GROSSETO – «Come ogni anno gli allevatori di pecore sono sotto assedio da associazioni alla ricerca di facili consensi che propongono immagini toccanti di agnellini indifesi, vittime presunte di chissà quali atrocità e sevizie». A parlare è Antonfrancesco Vivarelli Colonna presidente Confagricoltura Grosseto. «La proposta di legge presentata dall’onorevole Brambilla, contraria alla macellazione di animali, tra cui gli agnelli, sotto i sei mesi è un nonsense. Che differenza c’è tra un agnello macellato ad un mese ed uno macellato a 6?» chiede Vivarelli che poi risponde: «Nessuna, l’unica ripercussione la soffrirebbe l’allevatore che, oltre a trovarsi costretto a sobbarcarsi oneri di mantenimento spropositati ed illogici economicamente, troverebbe il proprio prodotto non incontrare rispondenze di mercato, in quanto le caratteristiche organolettiche di un agnellone sono completamente diverse da quelle di un agnellino da latte, e poi significherebbe dare il via ad una rivoluzione che comporterebbe il cambiamento dei metodi di allevamento, delle razze allevate e di tutta una filosofia che affonda le sue radici nei secoli passati».

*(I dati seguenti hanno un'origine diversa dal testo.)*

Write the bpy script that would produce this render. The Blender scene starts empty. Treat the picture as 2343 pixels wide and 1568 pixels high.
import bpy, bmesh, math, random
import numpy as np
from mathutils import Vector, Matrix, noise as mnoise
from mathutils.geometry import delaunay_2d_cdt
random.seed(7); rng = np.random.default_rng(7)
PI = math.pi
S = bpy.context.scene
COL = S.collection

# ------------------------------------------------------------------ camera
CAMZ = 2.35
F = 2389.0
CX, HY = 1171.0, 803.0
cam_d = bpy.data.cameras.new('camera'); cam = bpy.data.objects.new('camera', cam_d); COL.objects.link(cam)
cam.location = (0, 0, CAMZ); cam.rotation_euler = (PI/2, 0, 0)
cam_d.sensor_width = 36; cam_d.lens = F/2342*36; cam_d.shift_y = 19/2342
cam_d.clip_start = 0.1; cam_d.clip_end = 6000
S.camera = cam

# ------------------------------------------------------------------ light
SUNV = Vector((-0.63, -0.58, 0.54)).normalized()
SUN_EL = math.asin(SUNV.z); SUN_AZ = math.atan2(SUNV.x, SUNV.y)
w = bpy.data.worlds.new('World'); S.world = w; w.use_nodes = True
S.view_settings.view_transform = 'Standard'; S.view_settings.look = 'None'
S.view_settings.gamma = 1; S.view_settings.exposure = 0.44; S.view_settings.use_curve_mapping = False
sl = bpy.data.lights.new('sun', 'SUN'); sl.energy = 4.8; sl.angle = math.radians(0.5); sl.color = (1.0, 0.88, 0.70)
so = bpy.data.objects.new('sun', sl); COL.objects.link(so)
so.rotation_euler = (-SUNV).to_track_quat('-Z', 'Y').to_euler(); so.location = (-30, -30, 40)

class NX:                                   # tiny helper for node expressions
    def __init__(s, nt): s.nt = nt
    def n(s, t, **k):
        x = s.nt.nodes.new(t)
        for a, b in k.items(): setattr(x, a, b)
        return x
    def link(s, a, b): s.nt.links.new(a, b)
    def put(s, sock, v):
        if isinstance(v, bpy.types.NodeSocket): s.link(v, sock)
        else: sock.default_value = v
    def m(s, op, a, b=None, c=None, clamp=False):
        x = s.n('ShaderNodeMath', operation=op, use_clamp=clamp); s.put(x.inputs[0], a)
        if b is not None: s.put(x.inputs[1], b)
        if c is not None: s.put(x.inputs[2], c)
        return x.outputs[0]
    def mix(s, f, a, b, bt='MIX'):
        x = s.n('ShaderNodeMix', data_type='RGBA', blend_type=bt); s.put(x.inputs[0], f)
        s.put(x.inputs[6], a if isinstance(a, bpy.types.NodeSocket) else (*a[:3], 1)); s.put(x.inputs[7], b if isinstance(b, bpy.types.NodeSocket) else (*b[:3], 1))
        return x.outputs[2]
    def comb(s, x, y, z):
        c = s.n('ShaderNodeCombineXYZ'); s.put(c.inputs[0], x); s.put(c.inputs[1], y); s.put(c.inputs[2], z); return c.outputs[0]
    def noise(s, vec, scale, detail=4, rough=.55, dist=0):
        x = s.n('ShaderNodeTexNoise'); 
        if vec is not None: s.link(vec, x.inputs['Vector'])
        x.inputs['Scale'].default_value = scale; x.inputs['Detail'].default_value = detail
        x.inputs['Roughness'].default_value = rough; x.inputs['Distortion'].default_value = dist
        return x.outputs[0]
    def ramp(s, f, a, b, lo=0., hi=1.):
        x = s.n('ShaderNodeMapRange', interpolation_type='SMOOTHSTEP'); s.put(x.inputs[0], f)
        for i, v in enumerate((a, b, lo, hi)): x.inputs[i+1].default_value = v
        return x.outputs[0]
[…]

«Inoltre, come si possa sostenere che la vita di un animale di 6 mesi sia più o meno importante di quella di un animale di un mese – continua Vivarelli -? Non è che dietro questa scellerata proposta si nasconde una strumentalizzazione speculativa atta a danneggiare un settore produttivo a discapito di un altro, forse quello ittico in cui la sostenitrice ha importanti interessi personali? Oppure semplicemente per ottenere una visibilità che sembra in forte decadenza sfruttando l’immagine dolce ed accattivante di un agnellino indifeso? Come mai dovrebbe la vita di un agnellino essere più degna di compassione di quella di un porcellino, un vitellino, un coniglietto o altro ancora? Forse l’obiettivo vero è quello di portare danni economici al settore visto che si vorrebbe proporre al mercato un prodotto che non vuole».
«La cultura agropastorale ha permeato la Maremma da sempre, con le tradizioni ad essa collegate. Tra queste anche il consumare l’agnello a Pasqua, che nessuno ha mai ritenuto un delitto – continua ancora la Confagricoltura -. Bisogna che si lasci la libertà a chiunque di festeggiare come meglio crede, di rispettare le tradizioni consolidate e di consumare prodotti di qualità e genuini. E tutto ciò decreterebbe la fine del comparto ovicaprino maremmano e non solo, perché da esso deriva anche il settore lattiero caseario e quello della lana, con una importante e conseguente flessione dei livelli occupazionali, oltre che la perdita di un’attività tradizionale. Provo un profondo dispiacere nel pensare che i pastori, persone che amano e curano i propri animali, siano descritti come degli assassini».
«La situazione dell’allevamento ovicaprino è arrivata a un punto critico, non certo per colpa di vegani o animalisti, quanto a seguito della importazione massiccia di carni dall’estero a prezzi talmente bassi da far dubitare anche della loro qualità e salubrità. I nostri allevamenti non hanno certo bisogno di ulteriori danneggiamenti, sono in crisi anche a causa dei crescenti orpelli burocratici, lacci e lacciuoli che impegnano l’allevatore in termini di costi e tempo. Quindi è scontato che si debba puntare prioritariamente a chiedere la giusta tutela, la tracciabilità e la visibilità delle carni nostrane a cui si deve abbinare una comunicazione corretta sulle diverse tipologie di prodotto italiano. Quindi, in attesa che si muovano le istituzioni, invito tutti coloro che amano mangiare la carne ovicaprina a consumare solo quella italiana o altrimenti, per chi non ha l’allevatore amico o non sa dove reperire carne certificata, di pretendere dal macellaio di fiducia una garanzia sull’origine. Se la carne ha un prezzo troppo basso certamente la provenienza non è italiana. Sotto i 9-10 euro al chilogrammo per l’agnello e i 12-15 euro al chilogrammo per il capretto c’è da lasciare perdere, visto che già questi prezzi significano un guadagno irrisorio per l’allevatore. Una cosa è certa; il mondo non smetterà di mangiare carne, nonostante gli sforzi della signora Brambilla – conclude Vivarelli -, ma le cose potranno migliorare per la nostra economia se la gente consumerà carni dei nostri sani e tradizionali allevamenti».